*Description of the task*:
Write out the whole listing again, exactly as given.

**********

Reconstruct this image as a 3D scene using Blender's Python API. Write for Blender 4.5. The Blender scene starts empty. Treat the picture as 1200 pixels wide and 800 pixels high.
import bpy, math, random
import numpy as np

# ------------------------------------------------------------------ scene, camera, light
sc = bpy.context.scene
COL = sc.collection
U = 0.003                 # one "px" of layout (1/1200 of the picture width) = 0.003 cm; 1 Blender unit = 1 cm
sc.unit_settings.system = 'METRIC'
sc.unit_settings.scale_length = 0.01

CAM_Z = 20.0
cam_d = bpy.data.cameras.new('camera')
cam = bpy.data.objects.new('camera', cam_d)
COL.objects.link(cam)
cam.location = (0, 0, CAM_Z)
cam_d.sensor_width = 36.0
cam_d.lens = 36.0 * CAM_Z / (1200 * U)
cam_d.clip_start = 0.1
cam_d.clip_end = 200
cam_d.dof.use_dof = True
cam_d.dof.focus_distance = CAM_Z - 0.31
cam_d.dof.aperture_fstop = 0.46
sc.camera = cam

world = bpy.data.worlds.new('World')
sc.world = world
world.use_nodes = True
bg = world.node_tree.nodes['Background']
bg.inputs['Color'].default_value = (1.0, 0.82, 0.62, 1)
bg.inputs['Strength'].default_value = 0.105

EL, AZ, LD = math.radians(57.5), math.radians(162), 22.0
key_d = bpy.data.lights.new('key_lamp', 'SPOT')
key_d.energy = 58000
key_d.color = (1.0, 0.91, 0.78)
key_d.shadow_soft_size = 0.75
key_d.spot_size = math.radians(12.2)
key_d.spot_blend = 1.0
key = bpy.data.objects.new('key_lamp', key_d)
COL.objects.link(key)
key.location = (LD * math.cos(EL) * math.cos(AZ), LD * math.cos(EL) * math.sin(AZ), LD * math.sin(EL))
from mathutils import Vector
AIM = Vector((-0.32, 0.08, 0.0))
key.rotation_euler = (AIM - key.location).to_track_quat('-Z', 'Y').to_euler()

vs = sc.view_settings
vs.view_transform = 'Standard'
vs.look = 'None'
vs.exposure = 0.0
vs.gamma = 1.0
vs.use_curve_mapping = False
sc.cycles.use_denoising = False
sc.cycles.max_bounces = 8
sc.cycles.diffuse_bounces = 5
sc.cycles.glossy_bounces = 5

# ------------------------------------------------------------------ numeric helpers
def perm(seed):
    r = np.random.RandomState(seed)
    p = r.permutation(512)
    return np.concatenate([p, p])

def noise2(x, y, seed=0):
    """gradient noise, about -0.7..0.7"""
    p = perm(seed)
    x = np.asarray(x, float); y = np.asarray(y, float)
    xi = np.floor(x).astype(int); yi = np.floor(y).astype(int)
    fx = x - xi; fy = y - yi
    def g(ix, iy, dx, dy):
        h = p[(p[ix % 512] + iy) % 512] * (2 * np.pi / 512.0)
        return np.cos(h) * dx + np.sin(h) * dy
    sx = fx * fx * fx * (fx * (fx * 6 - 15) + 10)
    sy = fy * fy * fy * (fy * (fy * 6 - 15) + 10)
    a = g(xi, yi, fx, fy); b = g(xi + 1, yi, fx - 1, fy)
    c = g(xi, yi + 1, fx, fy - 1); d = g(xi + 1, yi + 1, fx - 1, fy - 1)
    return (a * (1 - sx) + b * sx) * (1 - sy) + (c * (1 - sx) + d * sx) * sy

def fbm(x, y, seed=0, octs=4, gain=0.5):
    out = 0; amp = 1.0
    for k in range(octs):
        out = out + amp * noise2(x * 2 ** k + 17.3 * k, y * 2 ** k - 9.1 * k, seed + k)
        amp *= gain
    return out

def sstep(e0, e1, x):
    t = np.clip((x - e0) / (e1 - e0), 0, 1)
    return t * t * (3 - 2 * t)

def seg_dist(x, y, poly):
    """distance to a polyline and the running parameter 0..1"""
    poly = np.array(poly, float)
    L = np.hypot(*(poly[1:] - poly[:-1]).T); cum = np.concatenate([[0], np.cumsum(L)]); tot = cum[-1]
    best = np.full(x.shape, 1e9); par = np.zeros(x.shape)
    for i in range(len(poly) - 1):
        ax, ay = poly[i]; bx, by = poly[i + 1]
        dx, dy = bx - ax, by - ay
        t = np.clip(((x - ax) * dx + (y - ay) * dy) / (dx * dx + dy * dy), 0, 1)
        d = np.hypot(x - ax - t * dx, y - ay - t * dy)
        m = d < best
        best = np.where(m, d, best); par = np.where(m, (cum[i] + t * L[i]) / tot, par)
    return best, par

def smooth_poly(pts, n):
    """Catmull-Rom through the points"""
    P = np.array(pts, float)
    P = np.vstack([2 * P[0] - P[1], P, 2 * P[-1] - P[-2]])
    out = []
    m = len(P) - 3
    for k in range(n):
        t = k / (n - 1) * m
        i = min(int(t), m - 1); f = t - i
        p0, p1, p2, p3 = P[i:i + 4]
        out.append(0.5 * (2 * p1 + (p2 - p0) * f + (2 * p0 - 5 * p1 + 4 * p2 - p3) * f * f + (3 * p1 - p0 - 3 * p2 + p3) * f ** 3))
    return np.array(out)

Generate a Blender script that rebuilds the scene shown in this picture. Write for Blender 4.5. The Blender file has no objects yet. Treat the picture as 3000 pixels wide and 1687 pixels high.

**********

*Answer to the problem*:
Reconstruct this image as a 3D scene using Blender's Python API. Write for Blender 4.5. The Blender scene starts empty. Treat the picture as 1200 pixels wide and 800 pixels high.
import bpy, math, random
import numpy as np

# ------------------------------------------------------------------ scene, camera, light
sc = bpy.context.scene
COL = sc.collection
U = 0.003                 # one "px" of layout (1/1200 of the picture width) = 0.003 cm; 1 Blender unit = 1 cm
sc.unit_settings.system = 'METRIC'
sc.unit_settings.scale_length = 0.01

CAM_Z = 20.0
cam_d = bpy.data.cameras.new('camera')
cam = bpy.data.objects.new('camera', cam_d)
COL.objects.link(cam)
cam.location = (0, 0, CAM_Z)
cam_d.sensor_width = 36.0
cam_d.lens = 36.0 * CAM_Z / (1200 * U)
cam_d.clip_start = 0.1
cam_d.clip_end = 200
cam_d.dof.use_dof = True
cam_d.dof.focus_distance = CAM_Z - 0.31
cam_d.dof.aperture_fstop = 0.46
sc.camera = cam

world = bpy.data.worlds.new('World')
sc.world = world
world.use_nodes = True
bg = world.node_tree.nodes['Background']
bg.inputs['Color'].default_value = (1.0, 0.82, 0.62, 1)
bg.inputs['Strength'].default_value = 0.105

EL, AZ, LD = math.radians(57.5), math.radians(162), 22.0
key_d = bpy.data.lights.new('key_lamp', 'SPOT')
key_d.energy = 58000
key_d.color = (1.0, 0.91, 0.78)
key_d.shadow_soft_size = 0.75
key_d.spot_size = math.radians(12.2)
key_d.spot_blend = 1.0
key = bpy.data.objects.new('key_lamp', key_d)
COL.objects.link(key)
key.location = (LD * math.cos(EL) * math.cos(AZ), LD * math.cos(EL) * math.sin(AZ), LD * math.sin(EL))
from mathutils import Vector
AIM = Vector((-0.32, 0.08, 0.0))
key.rotation_euler = (AIM - key.location).to_track_quat('-Z', 'Y').to_euler()

vs = sc.view_settings
vs.view_transform = 'Standard'
vs.look = 'None'
vs.exposure = 0.0
vs.gamma = 1.0
vs.use_curve_mapping = False
sc.cycles.use_denoising = False
sc.cycles.max_bounces = 8
sc.cycles.diffuse_bounces = 5
sc.cycles.glossy_bounces = 5

# ------------------------------------------------------------------ numeric helpers
def perm(seed):
    r = np.random.RandomState(seed)
    p = r.permutation(512)
    return np.concatenate([p, p])

def noise2(x, y, seed=0):
    """gradient noise, about -0.7..0.7"""
    p = perm(seed)
    x = np.asarray(x, float); y = np.asarray(y, float)
    xi = np.floor(x).astype(int); yi = np.floor(y).astype(int)
    fx = x - xi; fy = y - yi
    def g(ix, iy, dx, dy):
        h = p[(p[ix % 512] + iy) % 512] * (2 * np.pi / 512.0)
        return np.cos(h) * dx + np.sin(h) * dy
    sx = fx * fx * fx * (fx * (fx * 6 - 15) + 10)
    sy = fy * fy * fy * (fy * (fy * 6 - 15) + 10)
    a = g(xi, yi, fx, fy); b = g(xi + 1, yi, fx - 1, fy)
    c = g(xi, yi + 1, fx, fy - 1); d = g(xi + 1, yi + 1, fx - 1, fy - 1)
    return (a * (1 - sx) + b * sx) * (1 - sy) + (c * (1 - sx) + d * sx) * sy

def fbm(x, y, seed=0, octs=4, gain=0.5):
    out = 0; amp = 1.0
    for k in range(octs):
        out = out + amp * noise2(x * 2 ** k + 17.3 * k, y * 2 ** k - 9.1 * k, seed + k)
        amp *= gain
    return out

def sstep(e0, e1, x):
    t = np.clip((x - e0) / (e1 - e0), 0, 1)
    return t * t * (3 - 2 * t)

def seg_dist(x, y, poly):
    """distance to a polyline and the running parameter 0..1"""
    poly = np.array(poly, float)
    L = np.hypot(*(poly[1:] - poly[:-1]).T); cum = np.concatenate([[0], np.cumsum(L)]); tot = cum[-1]
    best = np.full(x.shape, 1e9); par = np.zeros(x.shape)
    for i in range(len(poly) - 1):
        ax, ay = poly[i]; bx, by = poly[i + 1]
        dx, dy = bx - ax, by - ay
        t = np.clip(((x - ax) * dx + (y - ay) * dy) / (dx * dx + dy * dy), 0, 1)
        d = np.hypot(x - ax - t * dx, y - ay - t * dy)
        m = d < best
        best = np.where(m, d, best); par = np.where(m, (cum[i] + t * L[i]) / tot, par)
    return best, par

def smooth_poly(pts, n):
    """Catmull-Rom through the points"""
    P = np.array(pts, float)
    P = np.vstack([2 * P[0] - P[1], P, 2 * P[-1] - P[-2]])
    out = []
    m = len(P) - 3
    for k in range(n):
        t = k / (n - 1) * m
        i = min(int(t), m - 1); f = t - i
        p0, p1, p2, p3 = P[i:i + 4]
        out.append(0.5 * (2 * p1 + (p2 - p0) * f + (2 * p0 - 5 * p1 + 4 * p2 - p3) * f * f + (3 * p1 - p0 - 3 * p2 + p3) * f ** 3))
    return np.array(out)

Generate a Blender script that rebuilds the scene shown in this picture. Write for Blender 4.5. The Blender file has no objects yet. Treat the picture as 3000 pixels wide and 1687 pixels high.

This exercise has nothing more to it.